Personne ne bougeait. On attendait… Maître Tadashi ABE, les yeux mi-clos et le torse bombé, planté comme un arbre, le visage sérieux et impassible, la respiration bloquée dans le ventre et l’attention concentrée sur le HARA, avança la main droite et dit, dans son français bref et scandé:

     « Personne ne comprend l’Aïki-Do. Personne ne l’a compris totalement, sauf mon Maître UESHIBA » 

Il s’arrêta puis ajouta:

     « Je regrette que l’Aïki-Do ait été présenté comme une méthode de défense… C’est une méthode d’éducation au sens japonais d’un DO ».

     « Cette méthode a été codifiée entièrement par Maître UESHIBA à partir des arts martiaux très anciens. Dans ces arts anciens, les techniques apparaissaient sous leurs aspects guerriers… Il n’y a pas d’Aïki-Do avant Maître UESHIBA, tout au moins sous l’aspect actuel ». 

     « Aïki, c’est Union des Souffles. Toute action de Maître UESHIBA est Aïki ».

Et Maïtre ABE poursuivit:

     « Il y a huit cents ans, un des plus grands experts du Budo a donné, à sa mort, à ses élèves, un document secret concernant son art.
KICHI OGEN a laissé la formule suivante:

5+5=10
6+4=10
1+9=10
3+7=10
2+8=10

     Si théoriquement cette très ancienne maxime a été comprise, personne n’a pu la réaliser avant Maître UESHIBA. Lui seul a mis en pratique la vérité contenue dans cette formule ».

     « Tous les arts anciens du Budo sont liés à un système fondé sur la ruse et la force, c’est-à-dire sur l’esprit de destruction du type:

7-3=4
6-4=2

     C’est encore de nos jours la formule du Judo. L’idée de Maître KICHI OGEN et la réalisation de Maître UESHIBA sont l’inverse. Leur formule est:

7+3=10
6+4=10

c’est-dire-que l’action de l’un plus celle de l’autre sont l’HARMONIE. »

     « J’ai à coeur de voir les élèves français donner à l’Aïki-Do le sens voulu par Maître UESHIBA. Tous les élèves de ce dernier, son fils et moi-même, pratiquons en disciples. La force de Maître UESHIBA est telle qu’il peut, à soixante dix-huit ans se défendre contre dix élèves attaquant à la fois. Cette force n’est ni musculaire, ni physique, mais mentale. Lui seul pratique en maître ».

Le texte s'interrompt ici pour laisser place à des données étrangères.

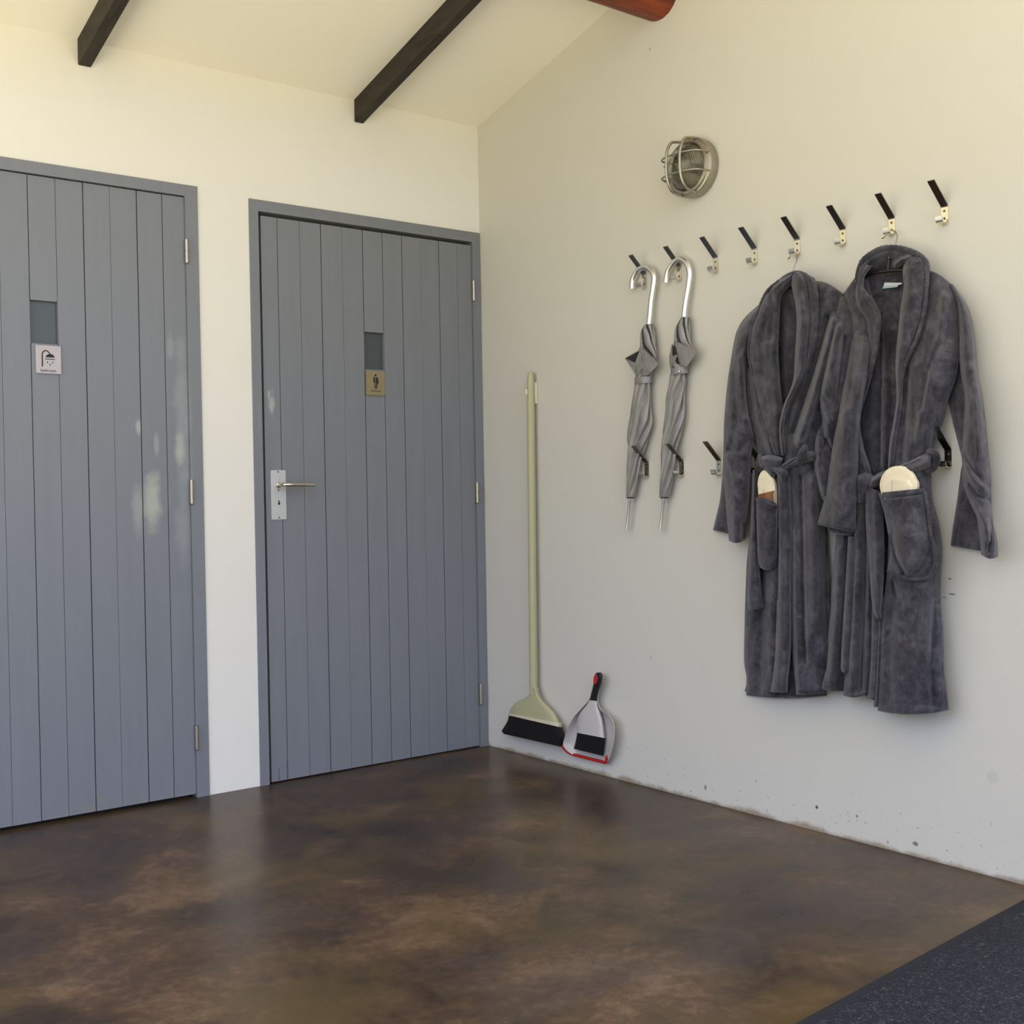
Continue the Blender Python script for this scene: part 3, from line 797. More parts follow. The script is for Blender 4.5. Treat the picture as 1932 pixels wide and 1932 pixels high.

     « Comment arriver à l’harmonie? Pour Maître UESHIBA, il faut garder l’esprit dans une attitude d’amour pieux envers son prochain. Il y a quatre chemins pour monter au Fuji-Yama; l’Aïki-Do peut être considéré comme le Fuji-Yama. Pour y accéder, on peut prendre l’un ou l’autre des arts martiaux. L’Aïki-Do permet la pratique de tous ces arts. Il en est le faîte ».

     « Les élèves aiment les classifications, c’est pourquoi il est bon de préciser des notions qui ont été mises en application abusivement. Maître UESHIBA insiste sur le fait que l’enseignement n’est pas progressif, comme celui des mathématiques par exemple, où pour suivre, il ne faut pas manquer une série de leçons. Dans l’Aïki-Do, il n’y a pas de progression dans l’enseignement, d’un cours à l’autre. La progression se fait dans les élèves. Un même mouvement peut être étudié par les élèves quels que soient leurs grades, car il y a cent manières d’apprendre et d’assimiler l’Aïki-Do ».

     « Si l’on pratique pendant un an, on reste ensuite à un an de savoir; si l’on pratique pendant dix ans, on reste ensuite à dix ans de savoir. Il n’y a rien à apprendre par coeur; l’amiral Takeshita a noté plus de quatre mille détails, puis a jeté ses cahiers: car l’Aïki-Do est une méthode globale et non abécédaire ».

     « Des enfants mis à l’étranger parlent d’emblée la langue; des adultes ne peuvent apprendre qu’avec la grammaire et l’enseignement. C’est pourquoi les adultes européens doivent étudier l’Aïki-Do par les principes. Les principes sont la grammaire ».

     « La connaissance des principes fait le débutant, c’est-à-dire le premier dan ».